La lucha del antipoeta ha sido contra la retórica de sus “maestros”, de los monstruos de la poesía chilena, como el les llamó, en una célebre entrevista con el poeta uruguayo Mario Benedetti, en 1969, y en especial Pablo Neruda que tragó de manera pantagruélica la gloria y la fortuna en su larga época dorada.

Su mérito es haber sobrevivido y brillado entre tantos diamantes, y como cumpliendo con el título de su primer relato en prosa, Gato en el camino, se fue agazapando hasta instalarse en la poesía, porque eso es la antipoesía, y no otra cosa, que poesía, una nueva retórica.

Quizás Parra vino a desarmar el viejo jardín de la poesía y a instalar sus propias parras, sin mayor aspaviento, pero con la metodología de un sistemático demoledor del orden establecido, entre dinamitero e incendiario, pero sin quemarse las manos para seguir escribiendo el enigma de la antipoesía.

En Parra y su poesía hay drama, risa, humor, crítica, amor, destrucción, erotismo, observación y crítica de época, una postura frente a la realidad, un ojo en constante movimiento, y una máscara superpuesta a otra, una y otra vez, hasta volver al rostro común que puede ser cualquiera.
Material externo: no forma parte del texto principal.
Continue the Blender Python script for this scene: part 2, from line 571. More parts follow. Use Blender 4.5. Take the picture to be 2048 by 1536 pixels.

Su yo está vivo, pulsa, hurga, recicla constantemente los materiales de ayer para ponerlos en valor, como una nueva propiedad inmobiliaria del lenguaje.

Nicanor nos ha hecho reír, pensar, reflexionar, dudar, ver, desarrollar el olfato, más allá de la inmortalidad del cangrejo, en un país más bien mojigato, siempre vestido de azul o café, limitado por paredes y aguas, pero sobre todo castigado por un padrastro que aparece cada cierto tiempo y nos da una paliza por si nos fuéramos a portar mal.

La obra de Nicanor Parra es gruesa hace años, tiene una fundación sólida, no en vano el poeta es matemático y físico, lo que le permitió escoger y usar buenos materiales para construirla. Quizás ese sea uno de sus mayores legados a los jóvenes, aunque él no es de los que suele aconsejar a nadie. Pero bien ha definido la poesía Nicanor cuando ha dicho que es vida en palabras.

Algo simple, pero real, necesario, porque la poesía es parte de nosotros mismos, aunque vivamos tiempos de descalabro, de lenguaje más propio de un parte de guerra, que poético.